После некоторых главных стихотворений - не надо ничего.
Они - не приглашение к действию и диалогу, а последние поступок и слово.
Я вас любил так искренно, так нежно,
Как дай вам Бог любимой быть другим...
Какие могут быть после этих строк действия и разговоры? Свататься вторично к Олениной? Или – «будем дружить»?
Невозможно. Автор проводил корабль и всем сердцем, переступив через себя, пожелал счастливого пути. Благословил на прощание.
(Собственно, всё стихотворение написано гусиным пером, а последняя строка – кончиком ангельского крыла. Словно не самим Пушкиным – а ангелом-хранителем его.)
Или:
Он между нами жил,
Средь племени ему чужого; злобы
В душе своей к нам не питал, и мы
Его любили...
<……………………>
...Издали до нас
Доходит голос злобного поэта,
Знакомый голос!.. Боже! освяти
В нём сердце правдою твоей и миром,
И возврати ему…
Это он не Мицкевичу пишет. Или в надежде, что общие знакомые передадут земному адресату.
Адресат здесь – Всевышний. Единственное обращение – к Нему, стихи написаны и отправлены Ему молитвой о милосердии к дальнему другу и об умягчении ожесточённых сердец.
И что можно ответить на такие стихи? «Всё не так на самом деле, не я первый начал и вообще сам дурак»? Но отныне в присутствии третьего - последней инстанции – этой возможности нет – препираться на высшем суде.
Есть стихи, перед которыми обида беспомощна, дурные чувства и мысли недействительны – как валюта, не имеющая хождения.

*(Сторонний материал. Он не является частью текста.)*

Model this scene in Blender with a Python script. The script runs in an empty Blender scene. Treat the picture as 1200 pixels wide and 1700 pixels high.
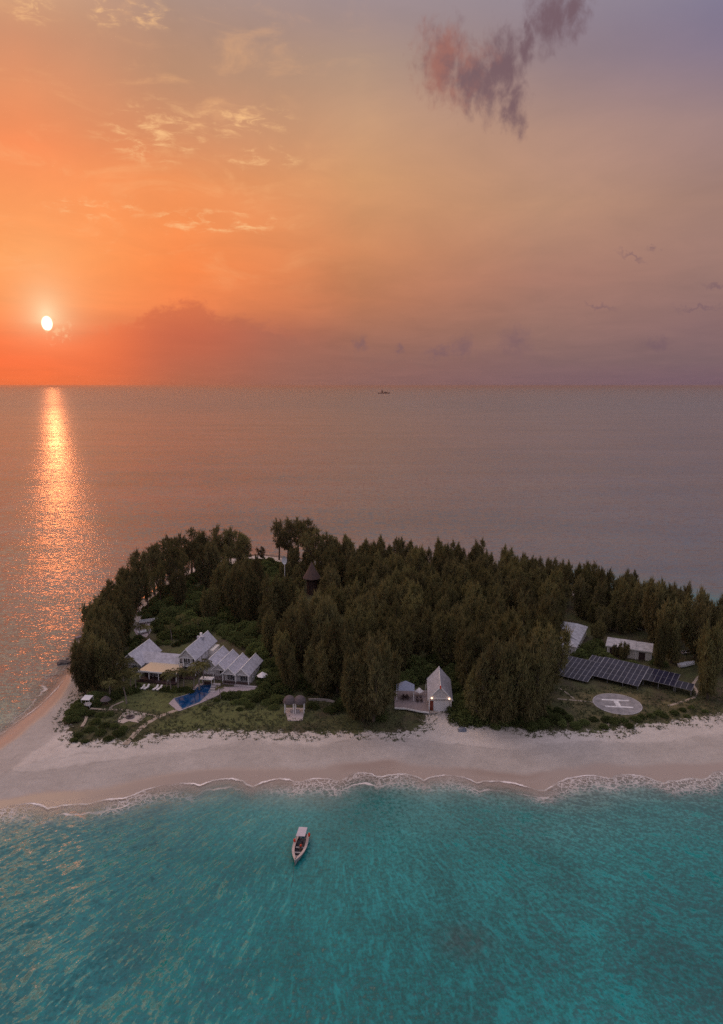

Никому в голову не пришло – настаивать от полноты чувств – ну давай ещё попробуем в последний раз – сам сватом буду! Или – ну, старик, раз такое дело – вот бумага, перо – напиши последний раз в Париж, обнимитесь братски заочно, жалко ведь, так дружили, эх...
Потому что стихи сами – и письмо, и прощенье, и любовь, и бестелесные объятья, и те слова и деяния – после которых тишина.